Poiana è spietato, cattivo, spaventato anche perché la paura crea rabbia e non è consolatorio alla fine.
«Parla in veneto ed è radicato nel territorio, ma si tratta di una maschera universale che sento parlare in tutti i dialetti del mondo. Lo sento dappertutto».
La sua non è satira.
«Non nel senso comune del termine, diciamo che metto il mascherone da demonio e dico le cose che dicono i demoni... greci. Io non mi pongo come un politico, racconto storie e cerco che siano le più vere possibile. Non devo fare altro».
I social si sono scatenati senza distinguere lei dalla maschera.
«Pazzesco. Era già successo con Ciao terroni!, è come se non ci fosse più l'abitudine a fermarsi e pensare. Sui social ormai tutti che parlano di sé, mostrando se stessi ma pochi recitano. Per fortuna qualcuno ormai capisce che sono un attore. Ma molta gente non sa ancora distinguere l'uomo dal personaggio».
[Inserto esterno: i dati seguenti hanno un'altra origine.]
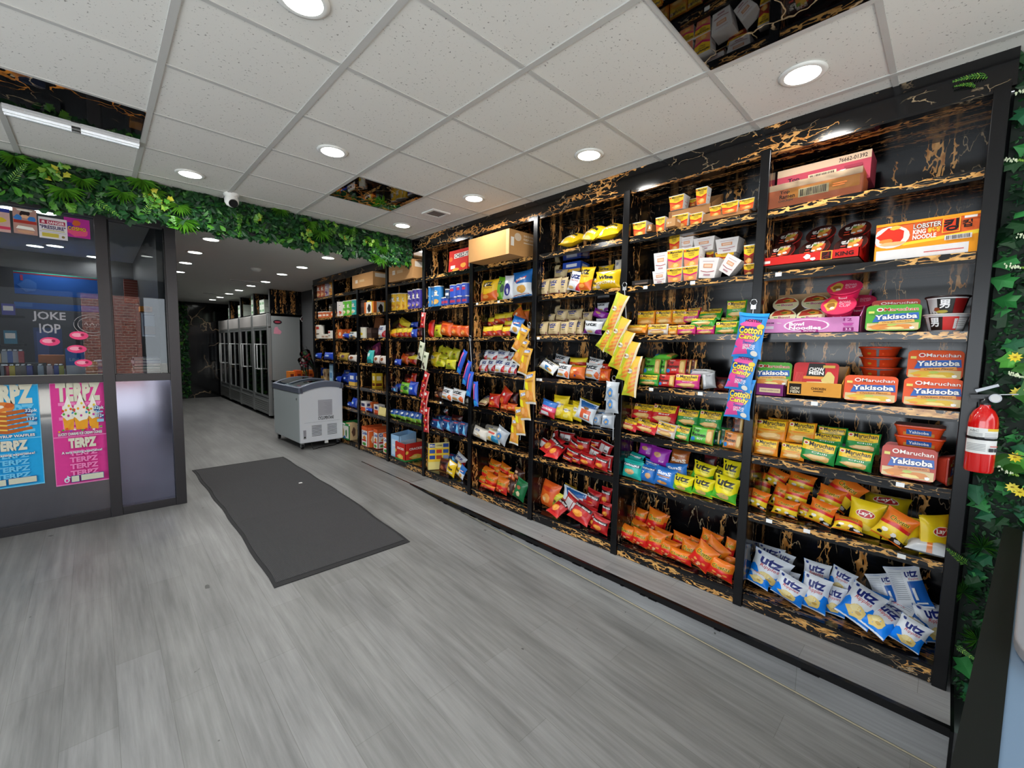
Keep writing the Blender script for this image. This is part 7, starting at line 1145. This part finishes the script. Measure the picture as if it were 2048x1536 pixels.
for i in range(6):
    o = one('magazine', None, lambda b: (b.box(-.15, -.12, 0, .15, .12, .027, card(['9E8E9A', 'C9B8B0', '6E8E86', '8E7A8A', 'B0A8B8', '5A5A66'][i])), b.box(-.14, -.121, .006, .14, -.12, .02, card('E0D9D6'))), loc=(onc(318)-.04, YI+.1, 1.276+.0282*i)); o.rotation_euler = (0, 0, .04*math.sin(i*2.)); tag(o, 'boxed item in the narrow pane\'s pile, %s from the bottom' % ORD[i], 'box', 'pile behind the narrow pane')
flatbox('speaker', 'black speaker box behind the narrow glass pane', 'speaker', 244, 643, 272, 672, YI+.35, .15, '17171A', [('E', '2C2C30', .5, .5, .3, .34)], None)
flatbox('picture', 'pale framed picture behind the narrow glass pane', 'picture', 283, 626, 328, 674, YI+.3, .02, 'C9CDDA', [('R', '8A8EA6', .06, .06, .94, .94), ('R', 'C0C8DC', .09, .45, .91, .91), ('R', 'B09A94', .09, .09, .91, .45)], None)
flatbox('shelf_board', 'amber shelf behind the narrow glass pane', 'shelf', 280, 612, 330, 625, YI+.5, .2, 'B0702A', [('R', '8A4E1C', .2, .2, .4, .8)], None)
flatbox('hanging_sign', 'red box sign hanging behind the narrow glass pane', 'sign', 296, 552, 338, 573, YP+1.6, .1, 'A3161E', [('R', 'C82A2E', .0, .0, 1, .3), ('E', 'F0E8E8', .6, .3, .06, .1)], None)
for s, u in ((0, 298), (1, 322)):
    a = atY(u, 500, YP+1.65); o = one('hanging_wire', None, lambda b: b.tube([(a.x, YP+1.65, atY(u, 553, YP+1.65).z), (a.x, YP+1.65, ZB)], .004, mat('9A9A9E', .4))); tag(o, 'thin wire holding the red hanging sign, '+('left one' if s == 0 else 'right one'), 'wire', 'sign wires')
BLP = mat('2E63B8', .35, 0., .06, 3.)
flatbox('reflection_panel', 'large blue panel with green edge, painting a reflection in the glass', 'panel', 26, 541, 200, 598, YP+2.6, .04, '2E63B8', [('R', '3FC8A0', 0, .97, 1, 1), ('R', '9E3A3A', 0, .9, 1, .95), ('G', '4A7AC8', .15, .4, .12, .3, 3), ('R', 'B04A6A', .07, .6, .1, .85)], None, 'blue panels painting a reflection')  # blue outdoor reflection on the glass, built as a coloured panel
flatbox('reflection_panel', 'narrow blue panel below the large one, painting a glass reflection', 'panel', 28, 603, 198, 625, YP+2.6, .04, '3568BC', [('R', '4E80CC', 0, .3, .2, .9)], None, 'blue panels painting a reflection')  # lower part of the same blue reflection, as a coloured panel
flatbox('reflection_and_poster_panel', 'red brick patterned panel painting a reflection in the narrow glass pane', 'panel', 247, 558, 284, 607, YP+2.6, .05, '8E4A40', [('R', 'B08478', 0, y/9., 1, y/9.+.02) for y in range(1, 9)]+[('R', 'C9B8B0', .8, 0, 1, .5)], None)  # reflected brickwork painted onto a panel behind the pane
flatbox('reflection_and_poster_panel', 'white panel painting a sky reflection beside the red brick panel', 'panel', 290, 575, 340, 612, YP+2.6, .05, 'D0D6E2', [('G', 'B8C4DA', .5, .5, .4, .3, 3), ('R', 'B03A44', 0, 0, .25, .4)], None)  # reflected white sky painted onto a panel
flatbox('reflection_and_poster_panel', 'dark navy panel behind the lettering on the glass', 'panel', 66, 655, 128, 730, YP+1.2, .03, '2A3658', [('R', '3A4670', .1, .1, .5, .9)], None)
r = random.Random(9)
XR = atY(48, 640, YP+1.75).x
for s in range(3):
    sh = one('wall_shelf', None, lambda b: b.box(-1.25, -.12, -.02, 0, .12, 0, BLK), loc=(XR, YP+1.75, 1.25+.3*s)); tag(sh, 'black wall shelf inside the side shop, %s from the bottom' % ORD[s], 'shelf', 'shelves in the side shop')
    for i in range(10):
        c = r.choice(['8E3A3A', '3A6E86', '7A8A5A', 'B8A07A', '4A4A8A', '9AA4AE', '2E2E38']); h = r.uniform(.1, .2); o = one('packet', None, lambda b: (b.box(-.045, -.03, 0, .045, .03, h, card(c)), b.box(-.035, -.0315, h*.4, .035, -.03, h*.8, card('C9C4C0'))), loc=(XR-1.18+.12*i, YP+1.72, 1.251+.3*s)); tag(o, 'small packet in the side shop, %s along the %s shelf' % (ORD[i], ORD[s]), 'packet', 'packets in the side shop')
# ------------------------------------------------------------------ light, sky, camera
w = bpy.data.worlds.new('sky'); SC.world = w; w.use_nodes = True; nt = w.node_tree; bg = nt.nodes['Background']
bg.inputs[0].default_value = (.86, .93, 1., 1); bg.inputs[1].default_value = 4.5
l = bpy.data.lights.new('storefront_portal', 'AREA'); l.shape = 'RECTANGLE'; l.size = 5.3; l.size_y = 2.8; l.cycles.is_portal = True
o = bpy.data.objects.new('storefront_portal', l); COL.objects.link(o); o.location = (.08, YF-.05, 1.1); o.rotation_euler = (PI/2, 0, 0)
l = bpy.data.lights.new('sun', 'SUN'); l.energy = 22.; l.angle = .01; l.color = (1., .96, .9)
o = bpy.data.objects.new('sun', l); COL.objects.link(o); o.rotation_euler = (math.radians(-42), math.radians(12), 0)
l = bpy.data.lights.new('side_portal', 'AREA'); l.shape = 'RECTANGLE'; l.size = 5.2; l.size_y = 2.25; l.cycles.is_portal = True  # samples sky through the added side window
o = bpy.data.objects.new('side_portal', l); COL.objects.link(o); o.location = (XL-.01, 1., 1.375); o.rotation_euler = (PI/2, 0, -PI/2)
bpy.data.objects.remove(_fo)
cam = bpy.data.cameras.new('camera'); cam.sensor_width = 36; cam.lens = 36*F/2048; cam.clip_start = .02; cam.clip_end = 200
co = bpy.data.objects.new('camera', cam); COL.objects.link(co)
m = Matrix((RT, UP, -FW)).transposed().to_4x4(); m.translation = CAM; co.matrix_world = m; SC.camera = co
vs = SC.view_settings; vs.view_transform = 'Standard'; vs.look = 'None'; vs.gamma = 1; vs.use_curve_mapping = False; vs.exposure = .2
SC.cycles.max_bounces = 8; SC.cycles.transparent_max_bounces = 16; SC.cycles.caustics_reflective = False; SC.cycles.caustics_refractive = False; SC.cycles.sample_clamp_indirect = 4.
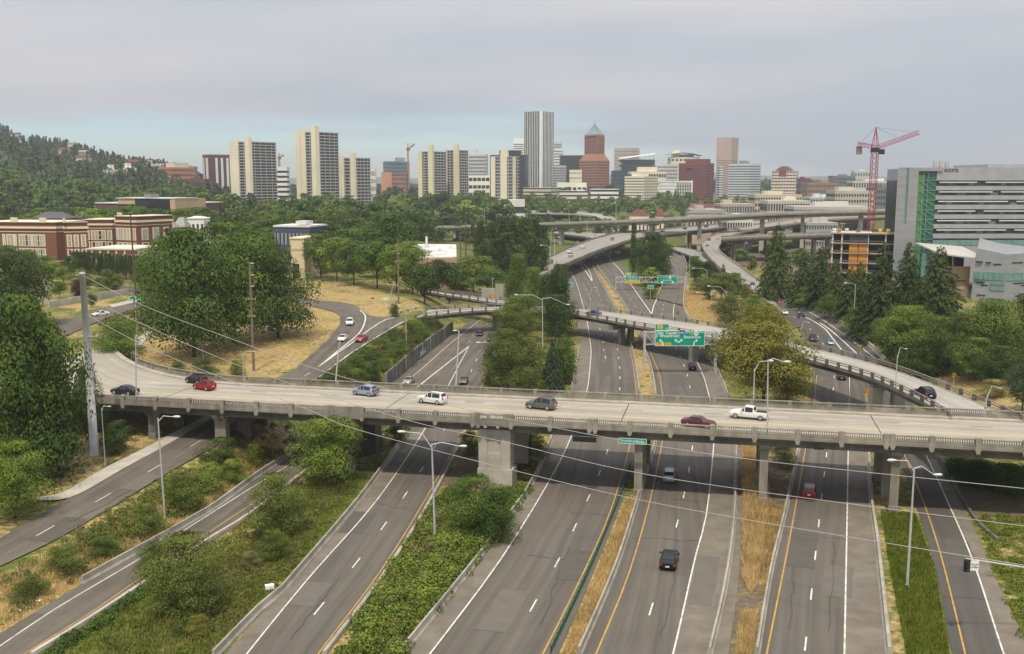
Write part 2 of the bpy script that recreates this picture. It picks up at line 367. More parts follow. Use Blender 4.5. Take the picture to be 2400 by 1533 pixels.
# ------------------------------------------------------------------ hills
HILLS = [(a_, y_ + 9) for a_, y_ in [(-.62, 330), (-.6, 285), (-.516, 291), (-.50, 300), (-.49, 322), (-.464, 332), (-.43, 352), (-.387, 374), (-.352, 382), (-.323, 396), (-.29, 425), (-.25, 440)]]
def hillz(x, y):
    a = x / max(y, 1); py = lerp_tab(HILLS, a); t = atY(1200 + a * FPX, py, 2600).z
    n = math.sin(a * 60 + y * .004) * 6 + math.sin(a * 23 + y * .0021) * 8
    e = 1 - .0 * y
    return 10 + max(0, (t - 16) * (.55 * ss(700, 1500, y) + .45 * ss(1300, 2600, y))) + n * ss(900, 1600, y) * ss(2700, 2300, y) * .6
def make_hill():
    b = MB(); A = [-.75 + i * .0125 for i in range(42)]; Y = [620 + i * 70 for i in range(34)]
    for y in Y:
        for a in A: b.v.append((a * y, y, hillz(a * y, y) if y < 2900 else hillz(a * y, y) - 20))
    n = len(A)
    for j in range(len(Y) - 1):
        for i in range(n - 1): b.f.append((j * n + i, j * n + i + 1, (j + 1) * n + i + 1, (j + 1) * n + i))
    b.obj('hill', mat('wooded_hill', (.03, .05, .018), .95, (.075, .10, .035), .02, 6), smooth=True, kind='structure')
make_hill()
b = MB(); prof = [(-.6 + i * .02) for i in range(60)]
for a in prof:
    z = 43 + 9500 * (14 + 6 * math.sin(a * 11) + 3 * math.sin(a * 37 + 1)) / FPX
    b.v += [(a * 9500, 9500, -1), (a * 9500, 9600, z), (a * 9900, 9900, -1)]
for i in range(len(prof) - 1):
    b.f += [(3 * i, 3 * i + 3, 3 * i + 4, 3 * i + 1), (3 * i + 1, 3 * i + 4, 3 * i + 5, 3 * i + 2)]
b.obj('hill', mat('far_hill', (.03, .045, .025), .95, (.055, .065, .04), .004, 5), smooth=True, kind='structure')
# ------------------------------------------------------------------ roads
LV = [0]
def road(name, Lp, Rp, m, off=.03, n=60, k=6, z=None, conv=None):
    """sheet between two edges given in photo pixels; edges run the same way"""
    conv = conv or ((lambda p: att(*p)) if z is None else (lambda p: at(*p, z)))
    A = smooth_line([conv(p) for p in Lp], n); B = smooth_line([conv(p) for p in Rp], n)
    return sheet(name, A, B, m, off, k, z is None)
def sheet(name, A, B, m, off=.03, k=6, drape=False, parent=None):
    b = MB(); b.uv = []; s = 0
    for i, (p, q) in enumerate(zip(A, B)):
        if i: s += ((p + q) / 2 - (A[i - 1] + B[i - 1]) / 2).length
        w = (q - p).length
        for j in range(k + 1):
            c = p.lerp(q, j / k)
            if drape: c.z = h(c.x, c.y)
            b.v.append((c.x, c.y, c.z + off)); b.uv.append((w * j / k, s))
    for i in range(len(A) - 1):
        for j in range(k):
            o = i * (k + 1) + j; b.f.append((o, o + 1, o + k + 2, o + k + 1))
    o = b.mesh(name, m)
    ob = link(name, o, parent)
    if not parent: ob['kind'] = 'structure'
    # face up
    if o.polygons[0].normal.z < 0: o.flip_normals()
    return ob
def offset_line(P, d):
    o = []
    for i, p in enumerate(P):
        t = (P[min(i + 1, len(P) - 1)] - P[max(i - 1, 0)]); t.z = 0; t.normalize()
        o.append(p + Vector((-t.y, t.x, 0)) * d)
    return o
def stripe(P, w, m, off=.058, n=60, drape=True, name='road_marking', world=False, parent=None):
    P = smooth_line(P if world else [att(*p) for p in P], n)
    return sheet(name, offset_line(P, w / 2), offset_line(P, -w / 2), m, off, 1, drape, parent)
def dashes(P, m, on=3.05, gap=9.15, w=.17, off=.058, name='lane_dash', drape=True, world=False, start=0):
    P = smooth_line(P if world else [att(*p) for p in P], 160); D = [0]
    for a, b_ in zip(P, P[1:]): D.append(D[-1] + (b_ - a).length)
    def pos(t):
        for i in range(len(P) - 1):
            if D[i + 1] >= t: return P[i].lerp(P[i + 1], (t - D[i]) / max(1e-6, D[i + 1] - D[i]))
        return P[-1].copy()
    t = start
    while t < D[-1]:
        a, c = pos(max(t, 0)), pos(min(t + on, D[-1]))
        if (c - a).length > .5:
            d = (c - a).normalized(); s = Vector((-d.y, d.x, 0)) * w / 2; b = MB()
            for q in (a, c):
                if drape: q.z = h(q.x, q.y)
            up = Vector((0, 0, off)); b.quad(a - s + up, c - s + up, c + s + up, a + s + up)
            o = b.mesh(name, m)
            if o.polygons[0].normal.z < 0: o.flip_normals()
            link(name, o, kind='structure')
        t += on + gap
def dashes_px(P, m, on=3.05, w=.17, off=.058, name='lane_dash'):
    """one painted dash centred on each photo point, along the run of the points"""
    Q = [att(*p) for p in P]
    for i, q in enumerate(Q):
        d = (Q[min(i + 1, len(Q) - 1)] - Q[max(i - 1, 0)]); d.z = 0; d.normalize(); s = Vector((-d.y, d.x, 0)) * w / 2
        a, c = q - d * on / 2, q + d * on / 2; a.z = h(a.x, a.y) + off; c.z = h(c.x, c.y) + off
        o = MB().quad(a - s, c - s, c + s, a + s).mesh(name, m)
        if o.polygons[0].normal.z < 0: o.flip_normals()
        link(name, o, kind='structure')
# barriers: each precast length is a piece
def wall_piece(a, b_, ht, w0, w1, m, parent, name='barrier_segment', cap=0):
    d = (b_ - a); L_ = d.length; d.normalize(); s = Vector((-d.y, d.x, 0)); q = MB()
    prof = [(-w0 / 2, 0), (-w0 / 2, ht * .12), (-w1 / 2 - .05, ht * .4), (-w1 / 2, ht), (w1 / 2, ht), (w1 / 2 + .05, ht * .4), (w0 / 2, ht * .12), (w0 / 2, 0)]
    n = len(prof)
    vs = [a + d * .015 + s * x + Vector((0, 0, z)) for x, z in prof] + [b_ - d * .015 + s * x + Vector((0, 0, z)) for x, z in prof]
    q.add(vs, [(i, i + 1, n + i + 1, n + i) for i in range(n - 1)] + [tuple(range(n - 1, -1, -1)), tuple(range(n, 2 * n))])
    return q.obj(name, m, parent)
def barrier(label, P, ht=.9, w0=.6, w1=.2, m=None, seg=5.0, name='concrete_barrier', cat='barrier', world=False, drape=True, jitter=.02, zoff=-.04, piece='barrier_segment'):
    P = P if world else [att(*p) for p in P]; P = smooth_line(P, 200); Lg = length(P); n = max(1, min(80, round(Lg / seg))); Q = resample(P, n + 1)
    t = tag(link(name, None, loc=Q[0]), label, cat)
    for a, b_ in zip(Q, Q[1:]):
        a, b_ = a.copy(), b_.copy()
        if drape: a.z = h(a.x, a.y) + zoff; b_.z = h(b_.x, b_.y) + zoff
        hh = ht * (1 + R.uniform(-1, 1) * jitter)
        wall_piece(a - Q[0], b_ - Q[0], hh, w0, w1, m or M['barrier'], t, piece)
    return t
A_, D_, SH, OLD = M['asphalt'], M['asphalt_dark'], M['shoulder'], M['old_road']
wpt, ypt = M['white_paint'], M['yellow_paint']
# A: two-lane carriageway on the west of the freeway, from under the near bridge to the ramp overpass
A_L = [(430, 1650), (560, 1499), (618, 1433), (704, 1346), (828, 1197), (890, 1115), (956, 1024), (975, 940), (1080, 830), (1140, 765), (1180, 715)]
A_R = [(672, 1650), (758, 1533), (907, 1337), (1018, 1156), (1093, 1007), (1138, 904), (1165, 840), (1200, 770), (1235, 715)]
road('road', A_L, A_R, A_, .02)
A_W = [(488, 1650), (579, 1533), (725, 1354), (890, 1164), (1000, 999), (1051, 904), (1099, 812)]
road('road_shoulder', A_L[:7], A_W[:5] , SH, .032)
stripe(A_W, .16, wpt)
stripe([(660, 1650), (746, 1533), (899, 1329), (1010, 1148), (1089, 1003), (1128, 907), (1149, 848), (1178, 780)], .16, ypt)
dashes_px([(748, 1427), (835, 1320), (899.5, 1233.6), (949.5, 1161), (988, 1100.7), (1019, 1047), (1042, 1005), (1075, 935), (1105, 869), (1116.5, 844), (1126, 822), (1136, 801)], wpt)
dashes_px([(1101, 800), (1107, 786), (1113, 774), (1119, 763)], wpt, 1.2, .2)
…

Difficile gestire il Poiana?
«Nessun politico può far suo Poiana. Sfugge alle gabbie come animale alato suo eponimo».
Intanto si prepara per altre avventura: che farà in Petra?
«La serie è stata italianizzata, non più Barcellona come nei romanzi della Bartlett, ma Genova. E Pedra si chiama Petra. Io sono il suo braccio destro, Fermin che diventa Antonio. Il suo braccio destro. Oforse il suo punching ball, insomma quello che Robin è per Batman (risata). Un'esperienza bellissima».